The Anti-Corruption Committee Reveals Corporate Corruption Cases

Posted April. 01, 2005 23:23,   


Public corporations’ corruption and moral hazards are at an alarming level.

The Presidential Commission on Anti-Corruption presented Rep. Kim Jae-kyung (Grand National Party), a member of Assembly’s Legislation and Judiciary Committee, with a report regarding four types of corruption cases: building slush funds and wasting expediency funds, making contracts without open competition and giving preferential treatment to certain companies, having nominal auditing procedures under the supervision of a corporate boss, and personnel management at the whims of top management.

The anti-corruption commission produced the report after it scrutinized the transparency of 10 public corporations including Korea Electric Power Corp., Korea Highway Corp., and Korea Land Corp. in alliance with governmental agencies over the last six months.

According to the report, an executive of a corporation received 1.887 billion won from corporate coffers on the excuse of doing business for the corporation’s head. He embezzled a portion of the money for his own private purpose.

Another corporation offered a private car with a driver and money for gasoline to the director of a relevant department of the headquarters.

During the process of selling public land, yet another public corporation who was supposed to receive 500 million won in rent lent the lot for free for a model house to a company.

In human resources management, some bosses and executives gave preferential treatment in the promotion process to the employees they support, and a secretary in the secretariat was promoted right before his retirement without due credit.

Another public corporation was caught operating overseas branches in three areas such as the Republic of South Africa that are not on the corporate organization provision.

Corruption Cases of “Cozy Relations” with Other Companies that have Executives who are Retired from Public Corporations-

A state-owned enterprise contracted out a company with a retired employee on top management to operate the corporation’s electric power facilities for nine years without allowing fair competition from other companies. Another public corporation ignored the illegal activity of its subcontractor diverting an aggregate worth 1.3 billion won.

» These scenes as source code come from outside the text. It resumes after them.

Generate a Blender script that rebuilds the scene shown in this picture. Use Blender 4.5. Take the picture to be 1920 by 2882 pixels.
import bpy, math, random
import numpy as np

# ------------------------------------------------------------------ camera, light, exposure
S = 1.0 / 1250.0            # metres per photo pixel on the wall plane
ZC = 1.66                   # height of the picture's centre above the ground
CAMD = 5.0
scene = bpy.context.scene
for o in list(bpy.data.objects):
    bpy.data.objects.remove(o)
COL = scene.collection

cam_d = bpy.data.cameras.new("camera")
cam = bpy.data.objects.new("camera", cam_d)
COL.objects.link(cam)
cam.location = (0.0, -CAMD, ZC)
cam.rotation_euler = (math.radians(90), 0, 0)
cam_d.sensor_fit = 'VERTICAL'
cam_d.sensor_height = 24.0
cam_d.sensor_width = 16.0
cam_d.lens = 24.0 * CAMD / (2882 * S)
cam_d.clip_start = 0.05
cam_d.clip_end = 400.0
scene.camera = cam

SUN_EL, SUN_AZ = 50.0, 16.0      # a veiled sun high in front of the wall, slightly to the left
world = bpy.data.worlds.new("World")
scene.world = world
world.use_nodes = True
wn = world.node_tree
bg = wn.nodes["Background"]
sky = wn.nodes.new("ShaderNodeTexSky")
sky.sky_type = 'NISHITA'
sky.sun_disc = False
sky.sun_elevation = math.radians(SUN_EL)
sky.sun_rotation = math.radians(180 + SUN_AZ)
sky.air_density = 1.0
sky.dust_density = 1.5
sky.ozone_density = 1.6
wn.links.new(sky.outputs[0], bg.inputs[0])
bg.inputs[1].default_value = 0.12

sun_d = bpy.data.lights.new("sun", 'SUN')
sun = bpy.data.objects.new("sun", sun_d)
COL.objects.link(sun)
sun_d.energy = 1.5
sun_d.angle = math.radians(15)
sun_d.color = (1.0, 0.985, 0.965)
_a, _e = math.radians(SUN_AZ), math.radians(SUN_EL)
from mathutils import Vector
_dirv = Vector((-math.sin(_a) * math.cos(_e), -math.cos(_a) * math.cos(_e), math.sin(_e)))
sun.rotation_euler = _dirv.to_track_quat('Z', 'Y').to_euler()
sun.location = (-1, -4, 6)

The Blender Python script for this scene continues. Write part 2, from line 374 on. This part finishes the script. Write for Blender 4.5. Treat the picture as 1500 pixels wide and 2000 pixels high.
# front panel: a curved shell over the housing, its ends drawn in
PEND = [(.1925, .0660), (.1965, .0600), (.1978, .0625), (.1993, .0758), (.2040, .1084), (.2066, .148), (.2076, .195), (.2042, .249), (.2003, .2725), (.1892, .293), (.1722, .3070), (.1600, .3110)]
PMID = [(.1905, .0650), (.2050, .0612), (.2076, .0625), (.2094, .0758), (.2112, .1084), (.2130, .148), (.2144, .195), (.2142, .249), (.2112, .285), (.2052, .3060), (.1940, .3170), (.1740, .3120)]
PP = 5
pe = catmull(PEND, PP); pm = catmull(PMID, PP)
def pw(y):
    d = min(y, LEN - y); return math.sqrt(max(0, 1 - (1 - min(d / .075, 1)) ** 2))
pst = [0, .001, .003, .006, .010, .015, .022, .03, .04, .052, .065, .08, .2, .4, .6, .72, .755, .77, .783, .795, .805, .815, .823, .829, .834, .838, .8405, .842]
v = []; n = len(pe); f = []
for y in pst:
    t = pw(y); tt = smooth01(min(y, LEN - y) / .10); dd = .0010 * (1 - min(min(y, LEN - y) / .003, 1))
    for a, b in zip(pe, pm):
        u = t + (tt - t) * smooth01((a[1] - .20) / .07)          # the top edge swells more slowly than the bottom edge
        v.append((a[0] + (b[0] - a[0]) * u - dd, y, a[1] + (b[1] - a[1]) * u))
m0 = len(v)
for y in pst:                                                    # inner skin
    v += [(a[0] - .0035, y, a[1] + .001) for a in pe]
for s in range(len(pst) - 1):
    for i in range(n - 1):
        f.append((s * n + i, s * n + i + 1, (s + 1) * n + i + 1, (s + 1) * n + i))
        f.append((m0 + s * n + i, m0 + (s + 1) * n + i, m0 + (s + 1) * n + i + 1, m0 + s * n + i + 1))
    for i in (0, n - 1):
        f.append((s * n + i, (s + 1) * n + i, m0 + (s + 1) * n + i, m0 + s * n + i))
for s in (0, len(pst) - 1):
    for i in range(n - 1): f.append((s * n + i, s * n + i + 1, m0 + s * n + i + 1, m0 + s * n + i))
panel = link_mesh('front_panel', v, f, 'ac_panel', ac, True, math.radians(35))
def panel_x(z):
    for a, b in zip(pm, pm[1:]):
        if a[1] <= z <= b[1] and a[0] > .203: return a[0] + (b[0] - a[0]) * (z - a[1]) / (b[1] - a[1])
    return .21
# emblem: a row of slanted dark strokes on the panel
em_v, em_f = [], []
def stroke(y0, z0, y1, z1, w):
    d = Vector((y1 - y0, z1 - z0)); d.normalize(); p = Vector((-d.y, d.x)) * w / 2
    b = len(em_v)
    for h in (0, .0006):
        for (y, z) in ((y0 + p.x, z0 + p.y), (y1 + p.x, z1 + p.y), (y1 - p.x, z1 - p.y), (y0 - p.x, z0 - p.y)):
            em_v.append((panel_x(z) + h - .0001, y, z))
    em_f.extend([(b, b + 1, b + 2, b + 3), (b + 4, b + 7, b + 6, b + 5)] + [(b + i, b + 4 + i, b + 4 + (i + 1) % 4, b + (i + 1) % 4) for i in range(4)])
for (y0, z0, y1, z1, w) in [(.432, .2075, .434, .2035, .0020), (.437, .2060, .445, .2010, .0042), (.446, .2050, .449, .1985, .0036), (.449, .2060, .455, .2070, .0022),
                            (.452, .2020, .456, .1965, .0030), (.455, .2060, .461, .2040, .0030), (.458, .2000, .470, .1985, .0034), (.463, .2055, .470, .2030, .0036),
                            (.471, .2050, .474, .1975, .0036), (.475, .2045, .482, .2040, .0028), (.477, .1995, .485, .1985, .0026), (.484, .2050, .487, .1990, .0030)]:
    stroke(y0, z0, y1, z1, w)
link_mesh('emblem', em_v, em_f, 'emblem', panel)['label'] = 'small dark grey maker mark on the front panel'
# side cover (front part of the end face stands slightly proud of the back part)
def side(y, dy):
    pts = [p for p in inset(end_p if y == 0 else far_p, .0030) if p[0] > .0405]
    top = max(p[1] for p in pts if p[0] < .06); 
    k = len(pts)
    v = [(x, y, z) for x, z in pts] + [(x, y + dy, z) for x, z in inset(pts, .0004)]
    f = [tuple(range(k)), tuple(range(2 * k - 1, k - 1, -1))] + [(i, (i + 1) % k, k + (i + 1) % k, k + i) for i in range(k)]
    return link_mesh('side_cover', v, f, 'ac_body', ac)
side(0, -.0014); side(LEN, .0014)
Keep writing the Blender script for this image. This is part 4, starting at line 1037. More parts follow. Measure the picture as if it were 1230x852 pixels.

The report revealed that a department of another public corporation misappropriated 1.47 million won in expediency funds 10 times over two months and spent it to have get-togethers at places like karaoke locales.

Meanwhile, many audit and inspection procedures are ineffective under the helm of the bosses, depriving the corporations of checks and balances and leaving malfeasances of executives unchecked.

The commission said, “At times, the bosses intervene, even in moving employees in personnel, at their own will, ignoring the requests of the personnel department.”

Most public corporations do not audit the headquarters regularly, and among 378 auditing cases last year, only once was a review statement published.